Tuesday, August 27, 2013

The problem with peer reviews is quite often the peers.

Peer review is the evaluation of work by one or more people of similar competence to the producers of the work (peers). It constitutes a form of self-regulation by qualified members of a profession within the relevant field. 


“The Dodd-Frank Wall Street Reform and Consumer Protection Act addressed the systemic risk oversight gap in the US regulatory framework by creating the Financial Stability Oversight Council (FSOC)… The peer review found that good progress has been made to date by the FSOC to establish systemic oversight arrangements and made some recommendations to further enhance its effectiveness. These involve:... providing a more in-depth and holistic analysis of systemic risks to financial stability;”... and; 

“The architecture for insurance supervision in the US, characterised by the multiplicity of state regulators, the absence of federal regulatory powers to promote greater regulatory uniformity and the limited rights to pre-empt state law, constrains the ability of the US to ensure regulatory uniformity in the insurance sector. Given the drawbacks of the current regulatory set-up, the US authorities should consider whether migration towards a more federal and streamlined structure may be a more effective means of achieving greater regulatory uniformity.”

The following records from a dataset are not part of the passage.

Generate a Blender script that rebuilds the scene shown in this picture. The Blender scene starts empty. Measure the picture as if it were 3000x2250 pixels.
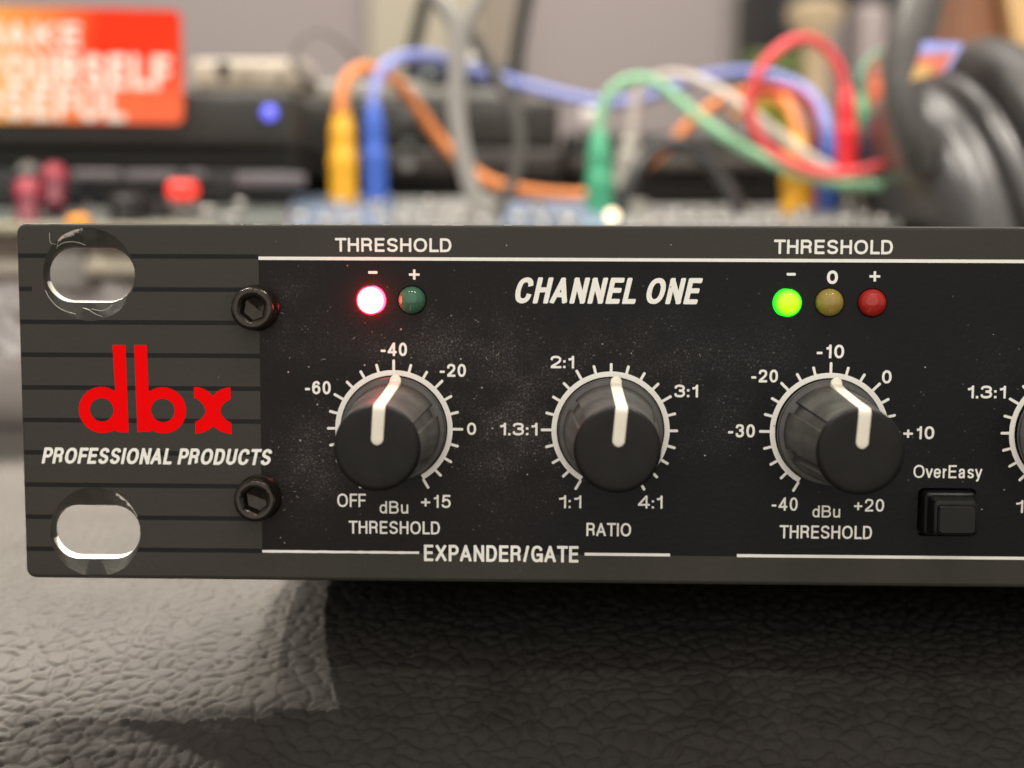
import bpy, math, random
import numpy as np
from mathutils import Vector, Matrix

random.seed(7)
C = bpy.context.scene.collection
scene = bpy.context.scene
K = 0.001                     # everything below is written in millimetres

# ------------------------------------------------------------------ camera
cam = bpy.data.cameras.new('camera')
cam.sensor_width = 36.0
cam.lens = 48.66
cam.clip_start = 0.01
cam.clip_end = 50.0
cam.dof.use_dof = True
cam.dof.focus_distance = 0.1632
cam.dof.aperture_fstop = 14.5
camo = bpy.data.objects.new('camera', cam)
C.objects.link(camo)
camo.matrix_world = Matrix(((0.99966603, -0.00647337, 0.02501827, 64.264 * K),
                            (0.02551293, 0.09317421, -0.99532289, -166.802 * K),
                            (0.00411204, 0.99562878, 0.09330825, 40.199 * K),
                            (0, 0, 0, 1)))
scene.camera = camo

# ------------------------------------------------------------------ world, lamps, exposure
scene.render.engine = 'CYCLES'
scene.view_settings.view_transform = 'Standard'
scene.view_settings.look = 'None'
scene.view_settings.exposure = 0.12
scene.view_settings.gamma = 1.0
world = bpy.data.worlds.new('World')
scene.world = world
world.use_nodes = True
world.node_tree.nodes['Background'].inputs['Color'].default_value = (1.0, 0.94, 0.88, 1)
world.node_tree.nodes['Background'].inputs['Strength'].default_value = 0.52


def lamp(name, loc, target, power, size, color=(1, .93, .84), spot=None, blend=.3, shape='DISK'):
    l = bpy.data.lights.new(name, 'SPOT' if spot else 'AREA')
    l.energy = power
    l.color = color
    if spot:
        l.spot_size = math.radians(spot)
        l.spot_blend = blend
        l.shadow_soft_size = size
    else:
        l.shape = shape
        l.size = size
    o = bpy.data.objects.new(name, l)
    C.objects.link(o)
    o.location = Vector(loc)
    o.rotation_euler = (Vector(target) - Vector(loc)).to_track_quat('-Z', 'Y').to_euler()
    return o


# three ceiling lamps almost overhead, a soft fill added behind the camera,
# unseen spots pooled on the cushion's left end, and fills added for what lies behind
lamp('ceiling_lamp', (-0.42, -0.62, 1.55), (0.06, 0, 0.02), 3.6, 0.13)
lamp('ceiling_lamp', (0.06, -0.66, 1.60), (0.06, 0, 0.02), 3.6, 0.13)
lamp('ceiling_lamp', (0.62, -0.60, 1.55), (0.06, 0, 0.02), 3.6, 0.13)
lamp('front_fill', (-0.1, -1.55, 0.48), (0.06, 0, 0.02), 16, 2.8)  # added as key for the panel front
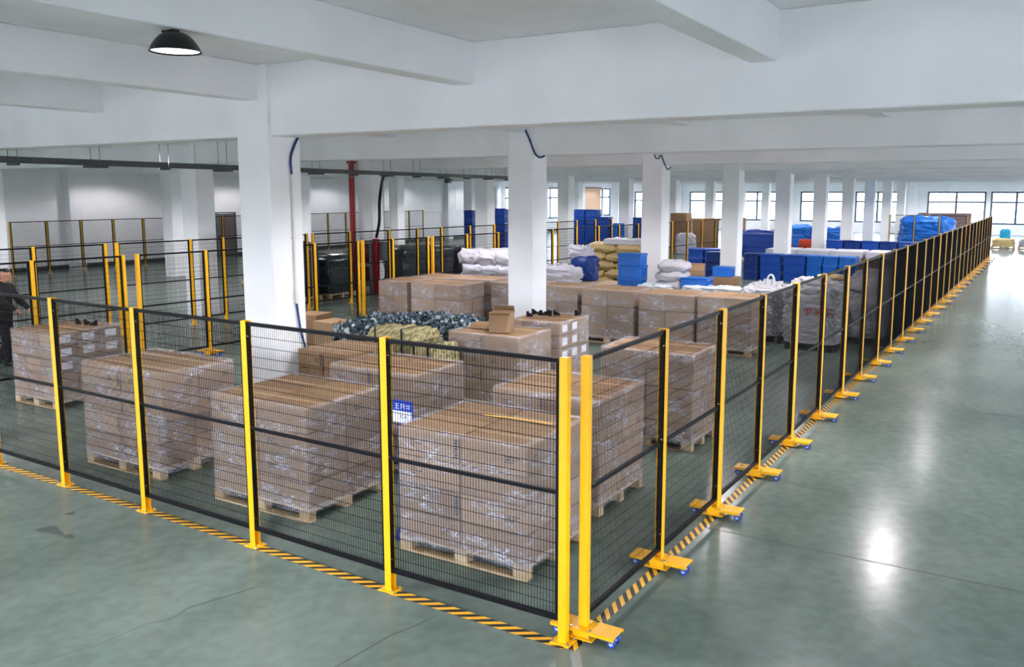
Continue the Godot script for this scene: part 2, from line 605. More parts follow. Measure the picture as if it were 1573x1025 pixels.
func build_shell() -> void:
	var x0 := -31.0
	var x1 := 12.9
	var z0 := -67.0
	var z1 := 9.9
	var th := 0.25
	struct("ceiling", MB.new().box(Vector3((x0 + x1) / 2, CEIL + 0.1, (z0 + z1) / 2), Vector3(x1 - x0 + 1.0, 0.2, z1 - z0 + 1.0)).done(), M.white_paint, "white painted concrete ceiling slab above the beams")
	# far wall with pairs of windows in every bay
	var holes := []
	var wn := 1
	for m in range(-3, 2):
		var xc := COL_X + BAY_X * m
		for q in [[1.0, 4.94], [5.24, 8.55]]:
			var xa: float = xc + q[0]
			var xb: float = xc + q[1]
			if xa < x0 + 0.3 or xb > x1 - 0.3:
				continue
			holes.append([xa - x0, xb - x0, 0.75, 3.15])
			window(wn, Vector3(xa, 0.75, z0 - 0.08), Vector3.RIGHT, xb - xa, 2.4, "wide grey framed window in the far end wall, bright daylight outside")
			wn += 1
	wall_holes("wall_far", "white end wall with a band of wide bright windows", Vector2(x0, z0 - th / 2), Vector2(x1, z0 - th / 2), th, holes)
	# left wall: boarded windows, clear windows farther on, and one with a blind
	holes = []
	for q in [[-47.3, -43.9], [-52.0, -48.6], [-57.2, -53.6], [-64.9, -58.8], [-66.5, -65.1]]:
		holes.append([z1 - q[1], z1 - q[0], 1.0, 3.45])
		window(wn, Vector3(x0 - 0.08, 1.0, q[1]), Vector3.FORWARD, q[1] - q[0], 2.45, "grey framed window in the long side wall near the far corner", q[1] - q[0] > 2.0)
		wn += 1
	holes.append([z1 + 22.8, z1 + 23.95, 0.0, 2.12])
	wall_holes("wall_left", "long white side wall with round pools of lamp light", Vector2(x0 - th / 2, z1), Vector2(x0 - th / 2, z0), th, holes)
	# right and back walls, out of the picture: windows let daylight in, the back ones added
	holes = []
	for k in 12:
		var zc := COL_Z - BAY_Z * (k - 2)
		var za := zc - 0.7
		if za < z1 - 0.4 and za - 5.0 > z0:
			holes.append([z1 - za, z1 - za + 5.0, 0.75, 3.15])
			window(wn, Vector3(x1 + 0.08, 0.75, za), Vector3.FORWARD, 5.0, 2.4, "grey framed window in the aisle side wall")
			wn += 1
	wall_holes("wall_right", "white side wall with windows along the aisle", Vector2(x1 + th / 2, z1), Vector2(x1 + th / 2, z0), th, holes)
	holes = []
	for m in range(-2, 2):  # added windows along the unseen back wall, to brighten beams and columns
		var xc2 := COL_X + BAY_X * m
		for q in [[1.0, 4.6], [5.0, 8.5]]:
			var xa2: float = xc2 + q[0]
			var xb2: float = xc2 + q[1]
			if xb2 < x1 - 0.3:
				holes.append([xa2 - x0, xb2 - x0, 0.75, 3.3])
				window(wn, Vector3(xa2, 0.75, z1 + 0.08), Vector3.RIGHT, xb2 - xa2, 2.55, "added grey framed window in the unseen wall behind the camera")
				wn += 1
	wall_holes("wall_back", "white wall with added windows behind the camera", Vector2(x0, z1 + th / 2), Vector2(x1, z1 + th / 2), th, holes)
	# beams: deep cross beams over each column row, shallower ribs between them
	for k in range(-2, 11):
		var z := COL_Z - BAY_Z * k
		struct("beam", MB.new().box(Vector3((x0 + x1) / 2, (3.757 + CEIL) / 2, z), Vector3(x1 - x0, CEIL - 3.757, COL_W - 0.114), 0.012).done(), M.white_paint, "deep white concrete cross beam")
	for n in range(-8, 6):
		var x := COL_X + BAY_X / 3.0 * n
		struct("beam", MB.new().box(Vector3(x, (4.19 + CEIL) / 2, (z0 + z1) / 2), Vector3(0.25, CEIL - 4.19, z1 - z0), 0.01).done(), M.white_paint, "shallow white ceiling rib running along the hall")
	for m in range(-2, 2):  # added windows along the unseen back wall, to brighten beams and columns
		for k in range(-1, 10):
			var cx := COL_X + BAY_X * m
			struct("column", MB.new().box(Vector3(0, CEIL / 2, 0), Vector3(COL_W, CEIL, COL_W), 0.015).done(), M.white_paint, "square white concrete column", Vector3(cx, 0, COL_Z - BAY_Z * k))
	for k in range(-1, 10):
		struct("column", MB.new().box(Vector3(0, CEIL / 2, 0), Vector3(0.36, CEIL, COL_W), 0.015).done(), M.white_paint, "white pilaster on the side wall", Vector3(x0 + 0.18, 0, COL_Z - BAY_Z * k))
	for m in range(-2, 2):  # added windows along the unseen back wall, to brighten beams and columns
		struct("column", MB.new().box(Vector3(0, CEIL / 2, 0), Vector3(COL_W, CEIL, 0.36), 0.015).done(), M.white_paint, "white pilaster on the end wall", Vector3(COL_X + BAY_X * m, 0, z0 + 0.18))
	struct("baseboard_left", MB.new().box(Vector3(x0 + 0.008, 0.09, (z1 - 22.8) / 2), Vector3(0.016, 0.18, z1 + 22.8)).box(Vector3(x0 + 0.008, 0.09, (z0 - 23.95) / 2), Vector3(0.016, 0.18, -z0 - 23.95)).done(), M.base_grey, "dark grey skirting band along the side wall")
	# grey door in the side wall
	var d := Node3D.new()
	d.name = "door_1"
	add_child(d)
	d.position = Vector3(x0, 0, -23.375)
	tag(d, "closed grey steel door in the side wall behind the fences", "", "", "structure")
	part("door_leaf", cbox(Vector3(0.05, 2.06, 1.05), 0.004), M.door_grey, d, Vector3(-0.04, 1.03, 0))
	part("door_frame", MB.new().box(Vector3(0.0, 1.06, -0.555), Vector3(0.12, 2.12, 0.06), 0.004).box(Vector3(0.0, 1.06, 0.555), Vector3(0.12, 2.12, 0.06), 0.004).box(Vector3(0.0, 2.10, 0), Vector3(0.12, 0.07, 1.17), 0.004).done(), M.steel_grey, d)
	part("door_handle", MB.new(true).cyl(Vector3(0.0, 1.0, 0.42), Vector3(0.05, 1.0, 0.42), 0.012, 0.012, 8).cyl(Vector3(0.05, 1.0, 0.43), Vector3(0.05, 1.0, 0.31), 0.01, 0.01, 8).done(), M.chrome, d)
	# white boards closing two window openings
	for q in [[-33.6, -28.9, "first"], [-42.3, -36.8, "second"]]:
		var t := thing("wall_board", "large white board closing a side wall opening, %s along the wall" % q[2], "wall board", Vector3(x0, 1.9, (q[0] + q[1]) / 2))
		var w: float = q[1] - q[0]
		for s in [-1, 1]:
			part("board_panel", cbox(Vector3(0.03, 1.72, w / 2 - 0.01), 0.004), M.board_white, t, Vector3(0.015, 0.86, s * w / 4))
		part("board_rim", MB.new().box(Vector3(0.02, -0.03, 0), Vector3(0.04, 0.06, w + 0.1), 0.004).box(Vector3(0.02, 1.75, 0), Vector3(0.04, 0.06, w + 0.1), 0.004).box(Vector3(0.02, 0.86, -w / 2 - 0.025), Vector3(0.04, 1.72, 0.05), 0.004).box(Vector3(0.02, 0.86, w / 2 + 0.025), Vector3(0.04, 1.72, 0.05), 0.004).done(), M.white_paint, t)
	# beige roller blind drawn over one window
	var bl := thing("roller_blind", "beige roller blind drawn down over a window near the far corner", "blind", Vector3(x0 + 0.05, 1.0, -61.7))
	part("blind_sheet", cbox(Vector3(0.012, 2.35, 5.3), 0.003), M.blind, bl, Vector3(0, 1.25, 0))
	part("blind_roller", MB.new(true).cyl(Vector3(0, 2.47, -2.7), Vector3(0, 2.47, 2.7), 0.05, 0.05, 12).done(), M.plank_pink, bl)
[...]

My problem is that these regulators, and their peers, cannot get it into their heads to understand that the origin of the most dangerous systemic risks to the system might precisely be themselves and their uniform regulations.

For example, in the case of the Basel Committee's bank regulations: 

What a regulator could absolutely not do, if he knew what he was doing, was what they did in Basel II and are doing in Basel III, which is allowing for much lower capital requirements for assets perceived as “absolutely not risky”. In other words the regulators are 180° wrong. In other words they are making sure that the bank crises, whenever these occur, as a result of something ex ante considered to be “absolutely safe” turning out to be risky ex post, will be bigger than ever. 

Frankly are these peers willing to hold that their colleagues have been and still are 180° wrong? I don’t think so!